SOMBA K'E/YELLOWKNIFE - With the cancellation of this year's Caribou Carnival, which would normally take place this weekend, Yellowknifer looked to our neighbour for some pointers on how to breathe life back into our winter festival.

NNSL photo/graphic

Les Antle sits in his submission for the Ugly Truck and Dog contest in 2005. The contest was a long running event at Caribou Carnival. - NNSL file photo

Whitehorse just wrapped up its annual Yukon Sourdough Rendezvous at the end of February.

The event began in 1945 as a week of winter sports for both professional and amateur athletes, and now, many years later, it draws people from around the world for events like snow carving, the one-dog pull, can-can dancers and the crowning of the Sourdough Queen and Sam Sourdough - the queen's counterpart.

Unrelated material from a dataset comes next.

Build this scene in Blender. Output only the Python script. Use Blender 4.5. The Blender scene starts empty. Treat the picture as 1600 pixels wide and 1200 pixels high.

Marj Eschak, the president of the festival's board of directors, said the 69-year-old event is successful because of its dedicated volunteers and the board's ability to make it a marketing tool for the territory.

"There's been a real core group going back several years that has made all of this work," she said.

"You have a lot of people here who have been here for generations and they take ownership over this. "It's not the new people, it is the old timers."

Eschak, who used to live in Yellowknife and attended Caribou Carnival in the 1970s, said she thinks because Yellowknife is such a transient town, it's harder to find those dedicated volunteers.

"I find that lots of the new folks that are coming into town, they'll come and they're happy to come out and be spectators, but they're not really excited about volunteering."

Mayor Gord Van Tighem said there are many reasons why Yellowknife's Caribou Carnival has struggled so much in recent years. Some of them include a lack of volunteers, competing events like the Snowking Festival, and bad press when things didn't go quite as planned.

"In recent years it's been harder and harder to bring it all together," he said.

"I think it's an event that requires a core group of people that get along with each other really well, who will research in the community those that want to do the specific events and encourage them to get involved and find someway to get them involved."

Caribou Carnival began as a gathering of trappers in 1955.

Van Tighem said the whole idea behind the event was to get people out to see their friends and neighbours after a long winter indoors.

"Northerners had spent several months in darkness in their cabins and the way to get over cabin fever was to come out in the snow and meet your friends and meet your relatives and party on the ice."

Eschak said she loved Caribou Carnival and even came back for it after moving to Whitehorse.

"I think the greatest strengths that the festival had there was tying your events back into the life skills that are necessary to live in the North," she said. "I really enjoyed the dog races and mutt mushing, the one-dog pull, stuff like that."

Van Tighem said he's going to miss the festival this year.

"I think (I'll miss) the opportunity to go out and walk around and talk to the people, some of whom you haven't seen all winter."

Whitehorse mayor Bev Buckway said maybe a year off is exactly what Yellowknifers needs.

"Hopefully the folks in Yellowknife, if they take a year off and realize that they're missing something, they'll get some renewed energy and go again. I'm sure it will."

A group of Yellowknifers are already discussing what to do in 2012, said Van Tighem, but for now talks are limited to cyberspace.